Sand! Here’s your nice white Sand!
Sand, O! white Sand, O!
Buy Sand for your floor;
For so cleanly it looks
When strew’d at your door.
This sand is brought from the seashore in vessels, principally from Rockaway Beach, Long Island. It is loaded into carts, and carried about the streets of New York, and sold for about 12½ cents per bushel. Almost every little girl or boy knows that it is put on newly scrubbed floors, to preserve them clean and pleasant.
But since people have become rich, and swayed by the vain fashions of the world, by carpeting the floors of their houses, there does not appear to be so much use for Sand as in the days of our worthy ancestors.
Peter Piper’s Practical Principles of Plain and Perfect Pronunciation was published in Philadelphia by W. Johnson in 1836. Issued nearly a century ago, it is still enshrined in our hearts. Although there were many editions issued in America, few have survived the tooth of time and the voracity of these youthful readers.
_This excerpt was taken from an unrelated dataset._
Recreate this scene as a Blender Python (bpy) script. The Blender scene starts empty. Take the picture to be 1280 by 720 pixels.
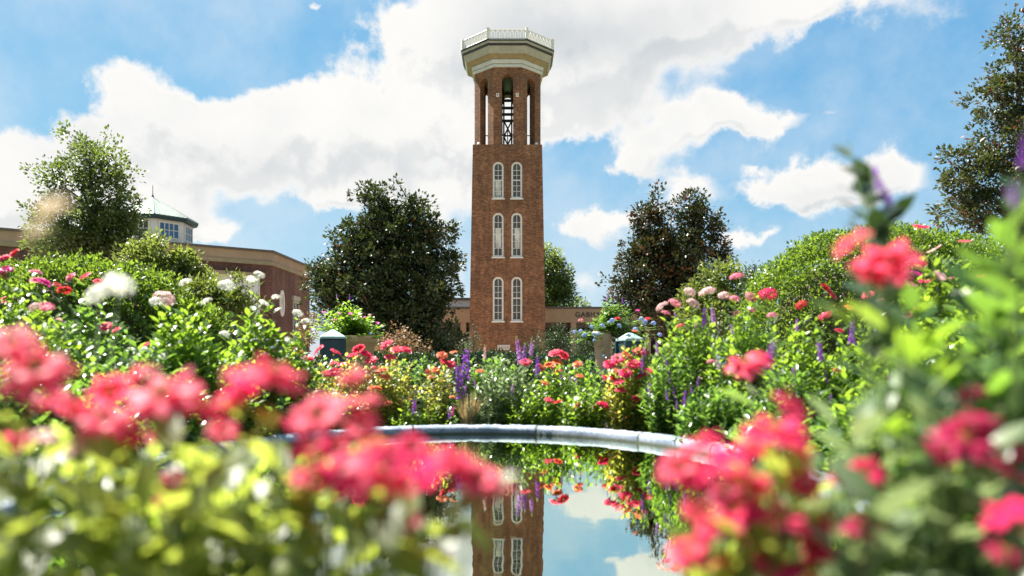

The Philadelphia edition had perfect pictures properly painted, and it is one of the most charming morsels ever devised “to please the palates of Pretty, Prattling Playfellows.” Two quotations are given in order to bring us all back to the time long ago when Peter Piper meant so much to us.
Peter Piper picked a peck of pickled peppers;
Did Peter Piper pick a peck of pickled peppers?